Personally I'd take issue with your lawyer. If you had a verbal agreement or an email correspondence where you said you'd give the agent the exclusive, then you are tied to it. You don't need a written contract for the exclusivity provision to be deemed to be enforceable (although saying that, the chances of any agent enforcing an exclusivity agreement are slight because they'll move on to the next writer).


Wayne K:
I have confidence in my books.

Cool. I sincerely wish you the best of luck.

MM

Wayne K
04-29-2009, 06:13 PM
The lawyer said that after there was no response to the follow up.

I had an agent and a publisher who wanted it, they didn't see a problem with it either. Three months after that I got a reject card, I felt foolish for waiting three months when I got that.

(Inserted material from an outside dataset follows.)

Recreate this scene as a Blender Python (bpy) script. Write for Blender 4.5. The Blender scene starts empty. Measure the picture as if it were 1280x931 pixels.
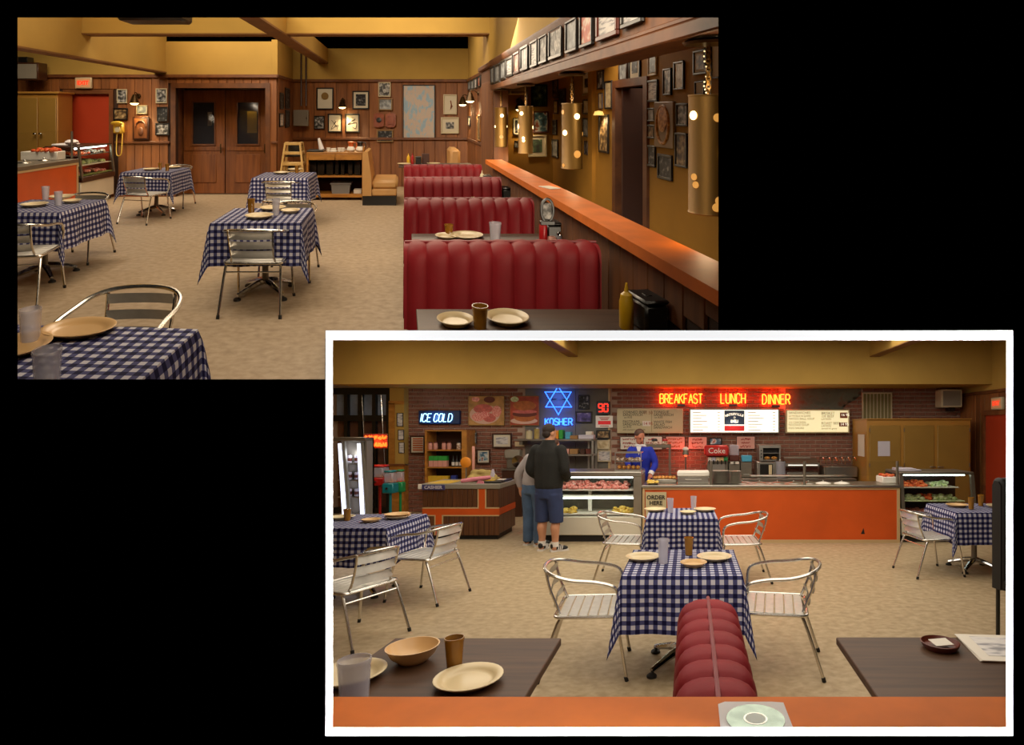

That was one agent though. The others are and were very professional.

Manix
04-29-2009, 06:17 PM
Personally I'd take issue with your lawyer. If you had a verbal agreement or an email correspondence where you said you'd give the agent the exclusive, then you are tied to it. You don't need a written contract for the exclusivity provision to be deemed to be enforceable (although saying that, the chances of any agent enforcing an exclusivity agreement are slight because they'll move on to the next writer).



Cool. I sincerely wish you the best of luck.

MM

I think that this would be a matter of legal debate. Verbal agreements are not uncommon, as a matter of trust, and you want to have trust in an author/agent relationship. (You're only as good as your word) For me, if I give someone my word on something, I mean it, but I don't think this is the same thing as giving an agent jurisdiction over all of my choices in regards to my work. I still get the final word on it, even if I do shoot myself in the foot.

Momento Mori
04-29-2009, 06:25 PM
Wayne K:
The lawyer said that after there was no response to the follow up.

Ah okay. I understand now.


Manix:
I think that this would be a matter of legal debate. Verbal agreements are not uncommon, as a matter of trust, and you want to have trust in an author/agent relationship.

Of course - but then, everything's a matter of legal debate. ;) I agree that verbal agreements are not uncommon, it's just that a common thing I see is some people who think that because they've agreed something verbally, then they're not bound to do what they say. There are circumstances when that ain't necessarily so.